[WHAT YOU NEED TO DO] Print them exactly: the lines from the beginning of the entries below through the line that contains "sc.camera = cam", and only those, with the pictures left out.

[DATA SHOWN]
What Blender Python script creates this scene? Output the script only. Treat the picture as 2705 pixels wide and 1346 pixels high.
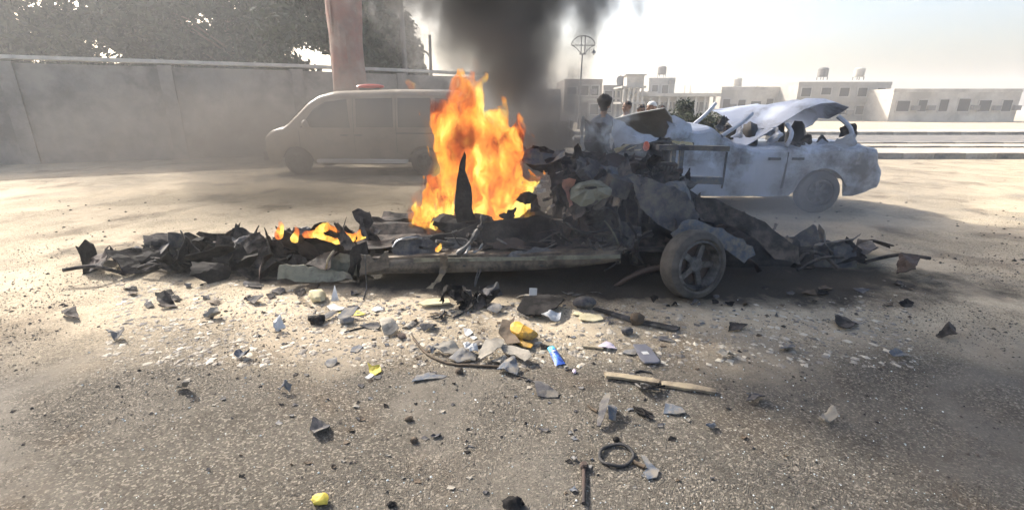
import bpy, bmesh, math, random
import numpy as np
from mathutils import Vector, Matrix, Euler, noise as mnoise

for o in list(bpy.data.objects): bpy.data.objects.remove(o)
sc = bpy.context.scene
COL = sc.collection
R = math.radians

# ------------------------------------------------------------------ camera
CAM_H, PITCH, F = 1.60, R(17.4), 1250.0        # focal length in pixels of a 2705 px wide frame
cd = bpy.data.cameras.new('camera'); cam = bpy.data.objects.new('camera', cd); COL.objects.link(cam)
cam.location = (0, 0, CAM_H); cam.rotation_euler = (R(90) - PITCH, 0, 0)
cd.sensor_fit = 'HORIZONTAL'; cd.sensor_width = 36.0; cd.lens = 36.0 * F / 2705.0
cd.clip_start = 0.05; cd.clip_end = 3000
sc.camera = cam

# ------------------------------------------------------------------ daylight
SUN_EL, SUN_AZ = R(35), R(-47)                 # azimuth from +Y towards +X: the sun stands left of and behind the fire
sdir = Vector((math.sin(SUN_AZ) * math.cos(SUN_EL), math.cos(SUN_AZ) * math.cos(SUN_EL), math.sin(SUN_EL)))
w = bpy.data.worlds.new('World'); sc.world = w; w.use_nodes = True
wn = w.node_tree; wn.nodes.clear()
sky = wn.nodes.new('ShaderNodeTexSky'); sky.sky_type = 'NISHITA'; sky.sun_disc = False
sky.sun_elevation = SUN_EL; sky.sun_rotation = SUN_AZ
sky.air_density = 1.0; sky.dust_density = 6.0; sky.ozone_density = 1.0
bg = wn.nodes.new('ShaderNodeBackground'); bg.inputs[1].default_value = 0.15
wo = wn.nodes.new('ShaderNodeOutputWorld')
wn.links.new(sky.outputs[0], bg.inputs[0]); wn.links.new(bg.outputs[0], wo.inputs[0])
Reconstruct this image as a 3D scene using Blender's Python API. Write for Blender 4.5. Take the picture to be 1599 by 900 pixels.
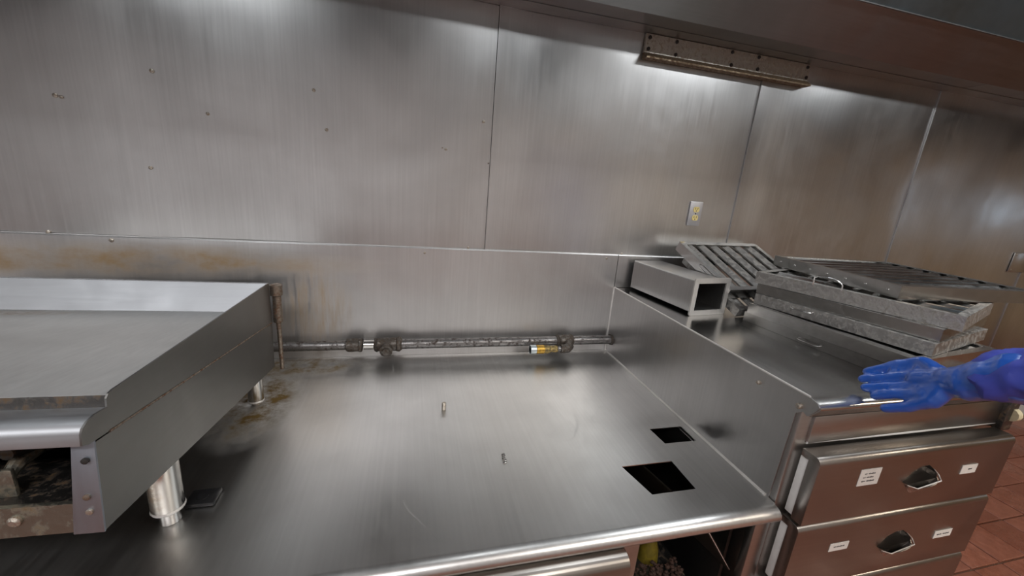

[ANSWER]
What Blender Python script creates this scene? Output the script only. Treat the picture as 2705 pixels wide and 1346 pixels high.
import bpy, bmesh, math, random
import numpy as np
from mathutils import Vector, Matrix, Euler, noise as mnoise

for o in list(bpy.data.objects): bpy.data.objects.remove(o)
sc = bpy.context.scene
COL = sc.collection
R = math.radians

# ------------------------------------------------------------------ camera
CAM_H, PITCH, F = 1.60, R(17.4), 1250.0        # focal length in pixels of a 2705 px wide frame
cd = bpy.data.cameras.new('camera'); cam = bpy.data.objects.new('camera', cd); COL.objects.link(cam)
cam.location = (0, 0, CAM_H); cam.rotation_euler = (R(90) - PITCH, 0, 0)
cd.sensor_fit = 'HORIZONTAL'; cd.sensor_width = 36.0; cd.lens = 36.0 * F / 2705.0
cd.clip_start = 0.05; cd.clip_end = 3000
sc.camera = cam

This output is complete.